OBJECTIVE - Reproduce each line of the material precisely.

__________

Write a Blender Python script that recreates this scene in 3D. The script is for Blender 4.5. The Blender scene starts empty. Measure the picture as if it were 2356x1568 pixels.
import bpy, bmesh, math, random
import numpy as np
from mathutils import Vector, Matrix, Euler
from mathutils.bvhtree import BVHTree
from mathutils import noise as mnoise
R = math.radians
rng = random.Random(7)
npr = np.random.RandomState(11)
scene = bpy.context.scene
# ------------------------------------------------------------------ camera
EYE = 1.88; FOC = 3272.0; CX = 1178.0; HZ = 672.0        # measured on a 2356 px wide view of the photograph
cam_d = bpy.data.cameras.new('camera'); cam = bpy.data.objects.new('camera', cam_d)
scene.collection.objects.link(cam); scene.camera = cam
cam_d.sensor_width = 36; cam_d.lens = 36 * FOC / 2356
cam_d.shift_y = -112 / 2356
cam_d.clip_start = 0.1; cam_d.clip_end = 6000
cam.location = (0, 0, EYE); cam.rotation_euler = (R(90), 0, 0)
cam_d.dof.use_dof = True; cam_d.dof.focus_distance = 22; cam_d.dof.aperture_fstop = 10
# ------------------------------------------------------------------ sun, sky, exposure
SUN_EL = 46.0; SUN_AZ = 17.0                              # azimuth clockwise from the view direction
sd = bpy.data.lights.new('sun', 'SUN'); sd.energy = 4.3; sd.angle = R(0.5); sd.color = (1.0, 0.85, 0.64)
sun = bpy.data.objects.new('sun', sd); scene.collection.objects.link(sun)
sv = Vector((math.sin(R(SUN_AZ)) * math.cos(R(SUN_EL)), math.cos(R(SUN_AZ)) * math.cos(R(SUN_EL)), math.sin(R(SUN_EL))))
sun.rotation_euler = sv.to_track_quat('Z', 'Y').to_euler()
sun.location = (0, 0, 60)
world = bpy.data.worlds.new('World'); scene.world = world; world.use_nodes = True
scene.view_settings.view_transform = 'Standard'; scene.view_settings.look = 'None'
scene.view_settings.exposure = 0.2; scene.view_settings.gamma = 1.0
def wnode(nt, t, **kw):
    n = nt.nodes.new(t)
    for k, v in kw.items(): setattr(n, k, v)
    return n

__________

RESPONSE TO THE TASK -
Write a Blender Python script that recreates this scene in 3D. The script is for Blender 4.5. The Blender scene starts empty. Measure the picture as if it were 2356x1568 pixels.
import bpy, bmesh, math, random
import numpy as np
from mathutils import Vector, Matrix, Euler
from mathutils.bvhtree import BVHTree
from mathutils import noise as mnoise
R = math.radians
rng = random.Random(7)
npr = np.random.RandomState(11)
scene = bpy.context.scene
# ------------------------------------------------------------------ camera
EYE = 1.88; FOC = 3272.0; CX = 1178.0; HZ = 672.0        # measured on a 2356 px wide view of the photograph
cam_d = bpy.data.cameras.new('camera'); cam = bpy.data.objects.new('camera', cam_d)
scene.collection.objects.link(cam); scene.camera = cam
cam_d.sensor_width = 36; cam_d.lens = 36 * FOC / 2356
cam_d.shift_y = -112 / 2356
cam_d.clip_start = 0.1; cam_d.clip_end = 6000
cam.location = (0, 0, EYE); cam.rotation_euler = (R(90), 0, 0)
cam_d.dof.use_dof = True; cam_d.dof.focus_distance = 22; cam_d.dof.aperture_fstop = 10
# ------------------------------------------------------------------ sun, sky, exposure
SUN_EL = 46.0; SUN_AZ = 17.0                              # azimuth clockwise from the view direction
sd = bpy.data.lights.new('sun', 'SUN'); sd.energy = 4.3; sd.angle = R(0.5); sd.color = (1.0, 0.85, 0.64)
sun = bpy.data.objects.new('sun', sd); scene.collection.objects.link(sun)
sv = Vector((math.sin(R(SUN_AZ)) * math.cos(R(SUN_EL)), math.cos(R(SUN_AZ)) * math.cos(R(SUN_EL)), math.sin(R(SUN_EL))))
sun.rotation_euler = sv.to_track_quat('Z', 'Y').to_euler()
sun.location = (0, 0, 60)
world = bpy.data.worlds.new('World'); scene.world = world; world.use_nodes = True
scene.view_settings.view_transform = 'Standard'; scene.view_settings.look = 'None'
scene.view_settings.exposure = 0.2; scene.view_settings.gamma = 1.0
def wnode(nt, t, **kw):
    n = nt.nodes.new(t)
    for k, v in kw.items(): setattr(n, k, v)
    return n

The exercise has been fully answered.